Mit dem mächtigen Silberpokal auf dem Tisch fühlte sich Alexander Zverev so bereit wie nie für einen Grand-Slam-Titel. «Ich denke, ja. Warum nicht?», sagte der Tennis-Olympiasieger und grinste verschmitzt.
Sein glänzendes Jahr krönte der 24 Jahre alte Hamburger mit dem zweiten Titel beim Saisonfinale – und schaute bei der abendlichen Pressekonferenz schon auf 2022.
Zverev sehnt sich nach Urlaub und Titel
«Ich habe auf jedem Level Erfolg gehabt – eins fehlt», sagte Zverev mit Blick auf einen Triumph bei einem der vier wichtigsten Turniere. «Ich werde dafür alles tun und so viel Arbeit wie möglich auf mich nehmen und mir den Arsch aufreißen, dass es passiert.» Mit einem eindrucksvollen 6:4, 6:4 hatte er zuvor in Turin gegen den russischen Titelverteidiger Daniil Medwedew gewonnen. «Ich kann mich selber Weltmeister nennen. Das ist schon ein Wahnsinnsgefühl», sagte er. Natürlich sei es nun auch sein Ziel, die Nummer eins werden.
Noch bei der Siegerehrung auf dem Platz bedankte er sich bei seinem Team um seinen Bruder und seine Mutter für die Unterstützung und wurde dann emotional. «Der Einzige, der fehlt, ist mein Dad. Wir vermissen ihn alle. Aber er wird zurückkommen, und wir werden zusammen Trophäen gewinnen», sagte die deutsche Nummer eins gerührt. Warum sein Vater nicht mit ihm zum Jahresendturnier nach Italien reiste, verriet der Weltranglisten-Dritte nicht.
Als er mit einem Ass seinen Triumph perfekt gemacht hatte, riss Zverev die Arme in die Höhe, blickte strahlend zur Hallendecke und umarmte seinen Bruder Mischa. «Natürlich ein Wahnsinns-Jahr mit dem perfekten Abschluss», sagte er im Plausch mit seinem Bruder. Bei der Siegerehrung brannte in seinem Rücken ein Feuerwerk, es regnete Konfetti herab, nachdem Zverev wie 2018 bei den prestigeträchtigen ATP Finals triumphiert hatte.

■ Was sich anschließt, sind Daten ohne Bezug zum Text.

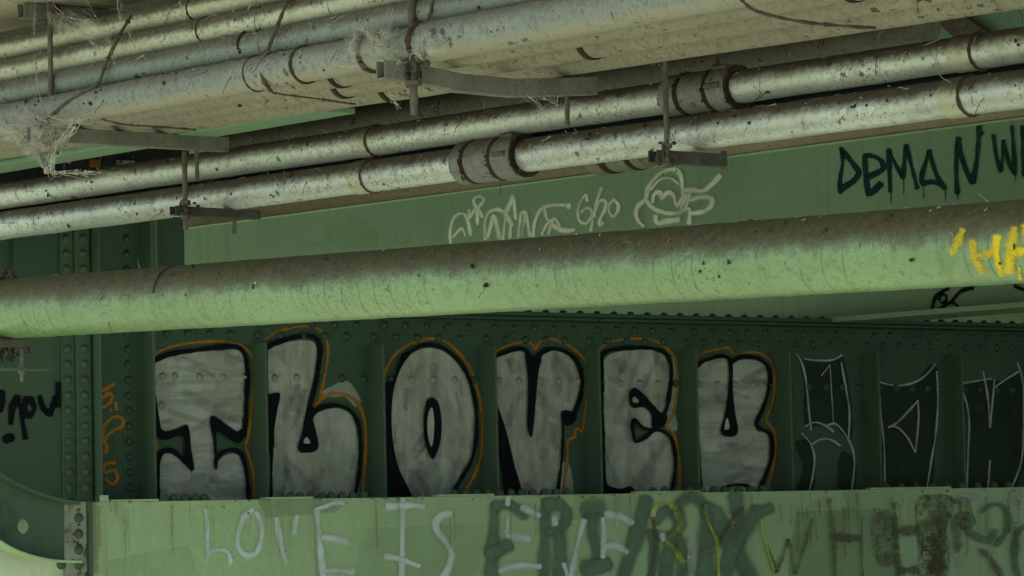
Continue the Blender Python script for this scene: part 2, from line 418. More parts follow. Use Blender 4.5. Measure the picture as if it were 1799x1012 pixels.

Zverev unterstreicht Ambitionen für 2022
Knapp vier Monate nach der emotionalen Goldmedaille von Tokio ist er beim Jahresabschluss der Besten der Beste und unterstreicht seine Ambitionen für die nächste Auflage der Australian Open im Januar und den folgenden French Open, Wimbledon und US Open. «Ein extrem effizienter Sieg, um einen weiteren großen Titel zu gewinnen», schrieb Tennis-Ikone Rod Laver bei seiner Gratulation auf Twitter: «2022 wird ein großes Jahr für dich, keine Frage».

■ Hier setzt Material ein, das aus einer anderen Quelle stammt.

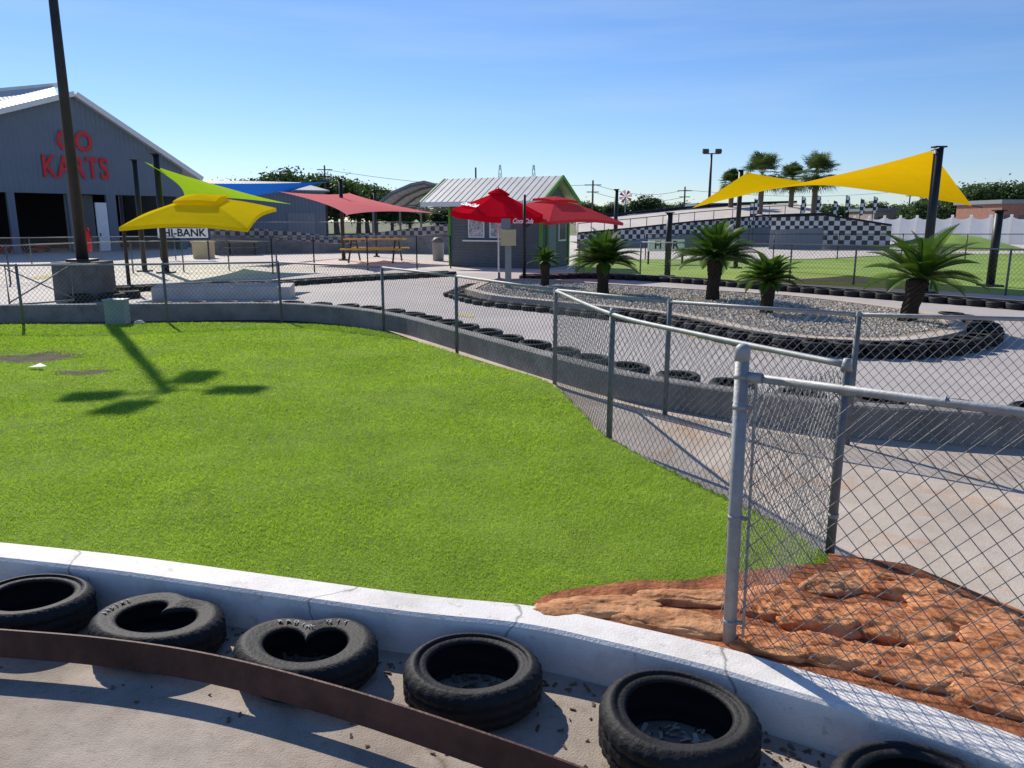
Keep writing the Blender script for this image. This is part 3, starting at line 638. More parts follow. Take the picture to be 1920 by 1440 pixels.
# ------------------------------------------------------------ go kart building
A = at(-200,440,43); B = at(348,440,56); fr = Frame(A, B)
t = empty('kart_building', (A.x,A.y,0), 'blue grey metal gable building with red letters and open kart bays', 'building', rz=fr.rz)
h = fr.hit; sL = h(-200,400)[0]; sR = h(348,400)[0]; pk = h(135,180); le = h(-200,268); re = h(372,338); zb = h(75,362)[1]
zr = re[1]+(re[0]-sR)*(pk[1]-re[1])/(re[0]-pk[0])
front = [(sL,zb),(sR,zb),(sR,zr-.02),pk,(sL,le[1])]
b = MB(); b.prism(front, lambda q: (q[0],0,q[1]), lambda q: (q[0],.15,q[1])); b.build('upper_wall', 'bluewall', t)
piers = [(-200,-60),(20,34),(132,142),(205,222),(335,348)]
for x0, x1 in piers:
    b = MB(); b.bbox((h(x0,420)[0],.02,0), (h(x1,420)[0],.3,zb)); b.build('pier', 'bluewall', t)
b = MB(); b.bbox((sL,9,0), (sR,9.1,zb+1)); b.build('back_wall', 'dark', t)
for q0_, q1_, hz in ((sR-.15,sR,zr-.05),(sL,sL+.15,le[1]-.05)): b = MB(); b.bbox((q0_,.3,0), (q1_,24,hz)); b.build('side_wall', 'bluewall', t)
b = MB(); b.bbox((h(150,420)[0],2.0,0), (h(204,420)[0],2.1,zb)); b.build('inner_wall', 'greysiding', t)
b = MB(); b.bbox((h(182,420)[0],-.03,.05), (h(203,420)[0],.06,h(190,380)[1])); d_ = b.build('door', 'whitemetal', t)
b = MB(); b.bbox((h(185,420)[0],-.06,1.0), (h(187,420)[0],-.03,1.2)); b.build('handle', 'black', d_)
def slab(p, q, y0, y1, th, m, nm):
    b = MB(); dx = q[0]-p[0]; dz = q[1]-p[1]; L = math.hypot(dx, dz); nx, nz = -dz/L*th, dx/L*th
    if nz < 0: nx, nz = -nx, -nz
    pr = [p, q, (q[0]+nx,q[1]+nz), (p[0]+nx,p[1]+nz)]; b.prism(pr, lambda s_: (s_[0],y0,s_[1]), lambda s_: (s_[0],y1,s_[1])); return b.build(nm, m, t)
slab(pk, re, -.4, 24, .12, 'roofsheet', 'roof_slope'); slab((sL-1,le[1]-.35), pk, -.4, 24, .12, 'roofsheet', 'roof_slope')
slab((pk[0],pk[1]-.05), (re[0],re[1]-.05), -.52, -.405, .30, 'whitemetal', 'rake_trim'); slab((sL-1,le[1]-.4), (pk[0],pk[1]-.05), -.52, -.405, .30, 'whitemetal', 'rake_trim')
r0 = h(-200,250,2); r1 = h(112,188,2); q0 = h(-200,190,6); q1 = h(100,160,6)
b = MB(); b.add([(r0[0],2,r0[1]),(r1[0],2,r1[1]),(q1[0],6,q1[1]),(q0[0],6,q0[1]),(r0[0],2,r0[1]-.1),(r1[0],2,r1[1]-.1),(q1[0],6,q1[1]-.1),(q0[0],6,q0[1]-.1)], [(0,1,2,3),(4,5,6,7),(0,1,5,4),(1,2,6,5),(2,3,7,6),(3,0,4,7)])
b.build('raised_roof', 'roofsheet', t)
b = MB(); b.prism([(q0[0],q0[1]-.1),(q1[0]+.3,q1[1]-.1),(q1[0]+.3,q1[1]+.2),(q0[0],q0[1]+.2)], lambda s_: (s_[0],5.9,s_[1]), lambda s_: (s_[0],6.3,s_[1])); b.build('ridge_cap', 'whitemetal', t)
def word(txt, x0, x1, y0, y1):
    xm = (x0+x1)/2; sa_ = h(x0,y1)[0]; sc_ = h(x1,y1)[0]; za = h(xm,y1)[1]; zc = h(xm,y0)[1]; vs, fs = text_mesh(txt, 1, .04, .02, spacing=1.12)
    mnx = min(v.x for v in vs); mxx = max(v.x for v in vs); mny = min(v.y for v in vs); mxy = max(v.y for v in vs); b = MB()
    b.add([(sa_+(v.x-mnx)/(mxx-mnx)*(sc_-sa_), -.08-v.z, za+(v.y-mny)/(mxy-mny)*(zc-za)) for v in vs], fs); b.build('lettering', 'red', t)
word('GO', 108,173,245,284); word('KARTS', 82,204,293,335)
def kart(x, y, rz, label):
    t = empty('go_kart', (x,y,0), label, 'go kart', 'karts parked in the building', rz)
    b = MB(); b.box((0,0,.18), (1.8,1.0,.14)); b.box((.7,0,.32), (.5,.7,.2)); b.build('body', 'firered', t)
    b = MB(); b.box((-.35,0,.45), (.4,.5,.12)); b.box((-.6,0,.65), (.12,.5,.5)); b.build('seat', 'black', t)
    for sx in (-.65,.65):
        for sy in (-.55,.55):
            b = MB(); b.tube((sx,sy-.09,.16), (sx,sy+.09,.16), .16, n=12); b.build('wheel', 'rubber_grey', t)
for k, px in enumerate((8, 85)):
    s_ = h(px,440)[0]; q = fr.A+fr.e1*s_+fr.e2*2.5; kart(q.x, q.y, 1.2, ['red go kart parked in the leftmost open bay','red go kart parked in the second open bay'][k])
# annexe to the right
A2 = at(330,440,60); B2 = at(612,440,66); f2 = Frame(A2, B2); h2 = f2.hit
t = empty('annexe_building', (A2.x,A2.y,0), 'low blue grey annexe behind the lime and blue sails', 'building', rz=f2.rz)
za = h2(500,358)[1]; b = MB(); b.bbox((0,0,0), (f2.L,.2,za)); b.build('wall', 'bluewall', t); b = MB(); b.add([(-.3,-.5,za),(f2.L+.3,-.5,za),(f2.L+.3,8,za+1),(-.3,8,za+1),(-.3,-.5,za+.12),(f2.L+.3,-.5,za+.12),(f2.L+.3,8,za+1.12),(-.3,8,za+1.12)], [(0,1,2,3),(4,5,6,7),(0,1,5,4),(1,2,6,5),(2,3,7,6),(3,0,4,7)]); b.build('roof', 'greysiding', t)
b = MB(); b.bbox((f2.L-.2,.2,0), (f2.L,8,za)); b.build('side_wall', 'bluewall', t)
for px0, px1 in ((420,470),(540,590)):
    b = MB(); b.bbox((h2(px0,430)[0],-.04,.05), (h2(px1,430)[0],.0,2.6)); b.build('door', 'greysiding', t)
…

Bester Laune kann sich Zverev in die kurzen Ferien verabschieden. Abgesehen von den Grand-Slam-Turnieren und den Olympischen Spielen sind die ATP Finals das bedeutsamste Event, das es im Tennis zu gewinnen gibt. Er gilt jetzt als inoffizieller Tennis-Weltmeister. Im Halbfinale hatte er wie bei den Sommerspielen in Japan gegen Top-Star Novak Djokovic für eine Überraschung gesorgt.

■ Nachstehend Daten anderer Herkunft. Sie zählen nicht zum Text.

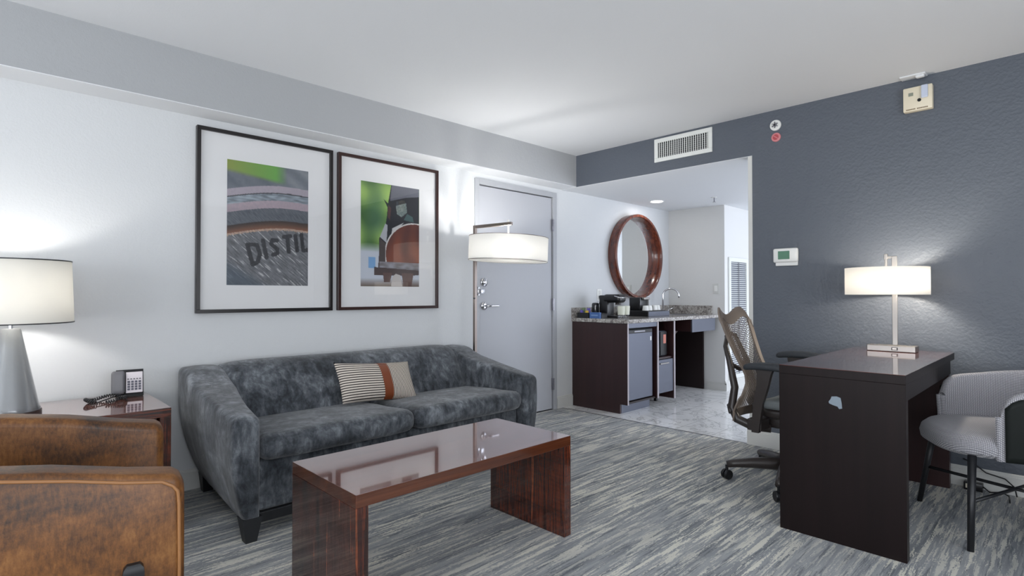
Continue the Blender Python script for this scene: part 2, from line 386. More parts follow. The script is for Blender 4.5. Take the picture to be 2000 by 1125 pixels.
# ================================================================ sofa
CY = 1.787
sofa = thing('sofa', 'long crushed charcoal velvet sofa with sloping arms against the white wall', 'sofa', (.5, CY, 0))
def lerp(a, b, t): return a+(b-a)*t
def interp(x, tab):
    if x <= tab[0][0]: return tab[0][1]
    for (a, p), (b_, q) in zip(tab, tab[1:]):
        if x <= b_: return lerp(p, q, (x-a)/(b_-a))
    return tab[-1][1]
ZT = [(.05, .708), (.16, .712), (.23, .698), (.29, .672), (.36, .650), (.60, .607), (.80, .577), (.93, .558), (.955, .552)]
def arm_ring(x, inset):
    zt = interp(x, ZT)-inset; zb = .10+inset*.5
    ob = interp(x, [(.05, .912), (.9, .858)])+inset; ot = interp(x, [(.05, .803), (.5, .795), (.9, .812)])+inset
    yi = interp(x, [(.05, 1.0), (.4, .995), (.7, .945), (.95, .93)])-inset
    def outer(z):
        t = max(0, min(1, (z-zb)/(zt-zb))); return ob+(ot-ob)*(1-(1-t)**2.2)+.012*math.sin(t*PI)*-1
    pts = []; yo_ = outer(zt-.03); r = max(.006, min(.030, (yi-yo_)*.42))
    for k in range(6): pts.append((yi, lerp(zb, zt-r, k/5)))
    for k in range(1, 6):
        a = k/6*PI/2; pts.append((yi-r+r*math.cos(a), zt-r+r*math.sin(a)))
    yo = outer(zt-r)
    for k in range(0, 4): pts.append((lerp(yi-r, yo+r, k/3), zt+.004*math.sin(k/3*PI)))
    for k in range(1, 6):
        a = PI/2+k/6*PI/2; pts.append((yo+r+r*math.cos(a), zt-r+r*math.sin(a)))
    for k in range(0, 12): z = lerp(zt-r, zb, k/11); pts.append((outer(z), z))
    pts.append((lerp(ob, yi, .5), zb))
    return pts
ST = [(.05, .022), (.056, .010), (.075, .0), (.12, 0), (.18, 0), (.23, 0), (.29, 0), (.36, 0), (.45, 0), (.6, 0), (.75, 0), (.86, 0), (.925, 0), (.942, .003), (.952, .010), (.957, .022)]
for side in (0, 1):
    b = B(); rings = []
    for x, ins in ST: rings.append([Vector((x, y if side == 0 else 2*CY-y, z)) for y, z in arm_ring(x, ins)])
    b.loft(rings); b.obj('armrest', m_velvet, sofa, 2)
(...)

Gegen den US-Open-Titelträger Medwedew knüpfte Zverev an diese Leistung vom Samstag an und gewann völlig verdient. Das Preisgeld von 2,143 Millionen US-Dollar dürfte ihm den Urlaub versüßen, mehr zählen dürfte für ihn aber der sechste Titel in den vergangenen elf Monaten. So viele Turniersiege hat der vielversprechendeste deutsche Tennisspieler seit Boris Becker noch nie in einem Jahr abgeräumt. So viele hat kein anderer in diesem Jahr geschafft.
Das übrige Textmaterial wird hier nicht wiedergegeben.